Melanie Klein ha scritto il libro “Invidia e Gratitudine” dove affronta tale tematica.
Quest’autrice ha indagato a fondo il primo rapporto che il bambino ha con il seno materno e poi con la madre quando riesce a percepirla come oggetto totale. Rapporto primario che può risultare difficile anche per cause materne: non accettazione del bimbo, difficoltà nel parto, o riluttanza nell’allattarlo.
Ma ci sono cause che possono scaturire anche dal bambino, e fra queste primeggia proprio l’invidia che gli impedisce un bel rapporto col seno.

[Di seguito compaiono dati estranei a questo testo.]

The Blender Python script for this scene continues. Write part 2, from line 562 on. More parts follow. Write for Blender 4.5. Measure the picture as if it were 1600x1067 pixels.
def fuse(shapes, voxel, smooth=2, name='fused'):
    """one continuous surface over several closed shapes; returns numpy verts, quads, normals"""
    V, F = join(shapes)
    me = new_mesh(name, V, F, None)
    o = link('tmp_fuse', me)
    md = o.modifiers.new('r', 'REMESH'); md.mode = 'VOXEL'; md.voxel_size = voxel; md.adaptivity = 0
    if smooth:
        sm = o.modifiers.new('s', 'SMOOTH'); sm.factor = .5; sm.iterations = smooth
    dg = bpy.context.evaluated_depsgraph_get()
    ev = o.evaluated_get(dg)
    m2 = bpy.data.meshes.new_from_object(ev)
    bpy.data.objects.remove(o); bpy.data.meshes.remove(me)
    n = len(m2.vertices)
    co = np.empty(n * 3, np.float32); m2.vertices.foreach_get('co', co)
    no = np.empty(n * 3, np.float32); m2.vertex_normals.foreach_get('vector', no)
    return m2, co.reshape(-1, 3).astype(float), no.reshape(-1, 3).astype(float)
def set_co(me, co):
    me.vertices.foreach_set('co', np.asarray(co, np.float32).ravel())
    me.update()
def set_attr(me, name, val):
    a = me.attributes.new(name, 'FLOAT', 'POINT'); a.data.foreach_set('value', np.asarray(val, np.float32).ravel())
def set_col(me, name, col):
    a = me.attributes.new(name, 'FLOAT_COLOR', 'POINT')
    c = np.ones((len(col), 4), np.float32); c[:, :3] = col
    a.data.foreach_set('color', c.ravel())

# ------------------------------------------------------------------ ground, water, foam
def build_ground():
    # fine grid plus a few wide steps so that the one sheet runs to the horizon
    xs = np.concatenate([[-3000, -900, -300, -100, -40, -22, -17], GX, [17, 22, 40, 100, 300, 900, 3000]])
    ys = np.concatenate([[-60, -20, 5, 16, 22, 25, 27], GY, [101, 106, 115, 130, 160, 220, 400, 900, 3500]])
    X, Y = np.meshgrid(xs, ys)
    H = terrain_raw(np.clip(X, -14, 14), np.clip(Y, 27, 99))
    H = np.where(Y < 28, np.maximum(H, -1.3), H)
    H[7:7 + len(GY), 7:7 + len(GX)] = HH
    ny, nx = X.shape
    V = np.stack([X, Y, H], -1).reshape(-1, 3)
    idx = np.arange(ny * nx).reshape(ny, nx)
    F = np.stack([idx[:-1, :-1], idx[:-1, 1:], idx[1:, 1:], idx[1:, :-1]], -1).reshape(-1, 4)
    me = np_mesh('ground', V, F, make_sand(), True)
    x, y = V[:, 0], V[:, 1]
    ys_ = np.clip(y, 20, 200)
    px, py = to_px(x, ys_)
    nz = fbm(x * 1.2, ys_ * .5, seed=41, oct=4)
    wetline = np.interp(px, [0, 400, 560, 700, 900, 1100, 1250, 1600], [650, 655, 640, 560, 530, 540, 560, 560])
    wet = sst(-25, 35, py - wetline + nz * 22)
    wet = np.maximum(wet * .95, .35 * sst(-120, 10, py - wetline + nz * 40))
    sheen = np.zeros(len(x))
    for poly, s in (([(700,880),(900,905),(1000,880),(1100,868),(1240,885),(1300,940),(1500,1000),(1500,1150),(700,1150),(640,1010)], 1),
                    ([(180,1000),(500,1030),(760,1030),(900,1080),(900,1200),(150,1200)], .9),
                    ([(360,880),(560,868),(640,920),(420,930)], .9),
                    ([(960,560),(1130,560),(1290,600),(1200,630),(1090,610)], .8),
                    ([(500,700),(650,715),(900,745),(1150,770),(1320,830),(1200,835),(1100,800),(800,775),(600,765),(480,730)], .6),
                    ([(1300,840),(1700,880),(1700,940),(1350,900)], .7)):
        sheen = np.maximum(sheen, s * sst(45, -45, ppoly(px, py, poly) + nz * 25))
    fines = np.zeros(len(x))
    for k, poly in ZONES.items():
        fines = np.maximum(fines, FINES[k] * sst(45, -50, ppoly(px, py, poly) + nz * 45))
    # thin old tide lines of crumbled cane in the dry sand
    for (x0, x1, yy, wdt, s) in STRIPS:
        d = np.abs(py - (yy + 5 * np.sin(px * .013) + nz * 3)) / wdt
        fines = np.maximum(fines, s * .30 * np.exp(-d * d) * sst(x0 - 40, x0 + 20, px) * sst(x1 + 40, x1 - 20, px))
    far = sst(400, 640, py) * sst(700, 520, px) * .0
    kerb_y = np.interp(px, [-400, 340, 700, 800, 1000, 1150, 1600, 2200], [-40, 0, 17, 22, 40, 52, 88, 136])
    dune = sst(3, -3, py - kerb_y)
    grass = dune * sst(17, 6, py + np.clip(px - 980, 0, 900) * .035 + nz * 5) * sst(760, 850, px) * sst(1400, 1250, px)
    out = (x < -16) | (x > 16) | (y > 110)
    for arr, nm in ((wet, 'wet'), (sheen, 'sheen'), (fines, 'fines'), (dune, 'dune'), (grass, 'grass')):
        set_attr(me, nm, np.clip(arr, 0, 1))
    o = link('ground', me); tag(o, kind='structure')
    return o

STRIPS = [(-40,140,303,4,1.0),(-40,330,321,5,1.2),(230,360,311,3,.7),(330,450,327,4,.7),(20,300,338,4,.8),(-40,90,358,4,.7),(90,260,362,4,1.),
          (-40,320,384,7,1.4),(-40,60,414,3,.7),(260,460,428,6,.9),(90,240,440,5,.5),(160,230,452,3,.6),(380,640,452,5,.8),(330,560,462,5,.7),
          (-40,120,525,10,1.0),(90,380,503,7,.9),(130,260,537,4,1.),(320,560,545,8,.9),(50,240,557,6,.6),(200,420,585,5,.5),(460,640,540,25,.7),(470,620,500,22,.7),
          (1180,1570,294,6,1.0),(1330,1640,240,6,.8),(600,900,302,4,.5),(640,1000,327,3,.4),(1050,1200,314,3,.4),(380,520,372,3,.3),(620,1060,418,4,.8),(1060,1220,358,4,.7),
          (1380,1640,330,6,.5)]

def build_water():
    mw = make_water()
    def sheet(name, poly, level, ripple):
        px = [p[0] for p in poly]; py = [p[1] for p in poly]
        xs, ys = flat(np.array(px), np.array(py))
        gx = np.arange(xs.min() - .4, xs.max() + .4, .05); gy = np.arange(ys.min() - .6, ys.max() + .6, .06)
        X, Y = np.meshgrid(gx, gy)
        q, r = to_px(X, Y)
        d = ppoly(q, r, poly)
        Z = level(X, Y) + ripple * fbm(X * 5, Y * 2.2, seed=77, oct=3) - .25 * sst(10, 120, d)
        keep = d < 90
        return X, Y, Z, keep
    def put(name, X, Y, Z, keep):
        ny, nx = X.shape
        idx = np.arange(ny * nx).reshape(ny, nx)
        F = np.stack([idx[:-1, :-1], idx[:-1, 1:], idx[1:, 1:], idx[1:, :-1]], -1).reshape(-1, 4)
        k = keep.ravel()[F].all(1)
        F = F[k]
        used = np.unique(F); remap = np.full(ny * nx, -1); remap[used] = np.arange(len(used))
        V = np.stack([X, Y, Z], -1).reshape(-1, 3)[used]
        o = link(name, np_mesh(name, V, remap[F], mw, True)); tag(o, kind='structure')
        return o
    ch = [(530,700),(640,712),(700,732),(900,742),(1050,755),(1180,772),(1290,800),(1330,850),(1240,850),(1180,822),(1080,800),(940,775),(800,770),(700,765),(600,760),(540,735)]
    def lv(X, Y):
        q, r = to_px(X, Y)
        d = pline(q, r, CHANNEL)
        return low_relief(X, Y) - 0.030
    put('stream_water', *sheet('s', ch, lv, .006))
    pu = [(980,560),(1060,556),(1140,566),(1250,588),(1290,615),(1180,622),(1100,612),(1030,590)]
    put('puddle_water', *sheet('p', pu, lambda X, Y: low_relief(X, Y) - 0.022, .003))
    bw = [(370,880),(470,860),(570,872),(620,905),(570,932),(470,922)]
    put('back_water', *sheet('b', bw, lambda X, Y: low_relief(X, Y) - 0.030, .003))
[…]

Il bimbo può provare un grosso sentimento di rabbia verso il seno, sia che venga percepito come buono, cioè che lo soddisfi, sia come cattivo - perché non accontenta i suoi bisogni e genera invidia perché possiede qualcosa che lui non ha.
E allora il lattante prova a danneggiarlo come può, mettendoci le sue parti cattive (sputando, orinando, mordendo, ecc.).
In una persona una forte presenza dell’invidia può danneggiare il proprio modo di vivere, e i suoi rapporti con gli altri; non per cause esterne, ma perché non riesce a comprendere l’oggetto buono.
Ritiene di averlo rovinato e reso cattivo.
Non riesce a sentire i suoi sentimenti buoni, e questo aumenta la sua invidia e il suo odio.
Invece il bambino che è più capace di provare amore e gratitudine per il dono che ha ricevuto, sperimenta maggiormente l’oggetto buono.
Di conseguenza, acquistando fiducia nella propria bontà, supererà invidia e odio con maggiore facilità.
La persona affetta da invidia difficilmente riesce a godere delle gioie della vita, perché il rapporto con la madre e poi con qualsiasi altro oggetto di amore è danneggiato.
I sentimenti positivi spingono il bambino a conservare il latte ricevuto come buono.
Saper sperimentare gratitudine è la base del piacere, e in seguito egli sarà in grado di stabilire rapporti soddisfacenti, perché sono diminuiti i desideri distruttivi: le sue angosce saranno meno forti.
L’invidia non ci fa vivere bene, per il semplice motivo che va in senso contrario alla vita - e il mondo esterno diventa il nostro nemico.
Oppure essa ci fa vivere un “seno” troppo idealizzato o troppo cattivo.
Una persona con una buona capacita di voler bene riesce ad amare l’ “oggetto” pur vedendone i limiti.
Una cosa positiva che l’invidia può operare in noi è la possibilità di migliorarci.
Spesse volte, per chi chiede aiuto ad un professionista, fra le varie tematiche che la persona porta in analisi, si deve affrontare questo problema.
Se l’analista ha ben cosciente queste sue parti distruttive, riuscirà a condurre la persona che ha di fronte a riconoscere le parti negative, e a mitigarle con l’amore e i sentimenti positivi.
La persona ben adattata sopporterà meglio i propri sensi di colpa, e non avrà bisogno di vederli addosso agli altri. .
Molto spesso è difficile sopportare noi stessi.
Francesco Giovannozzi Psicologo – Psicoterapeuta.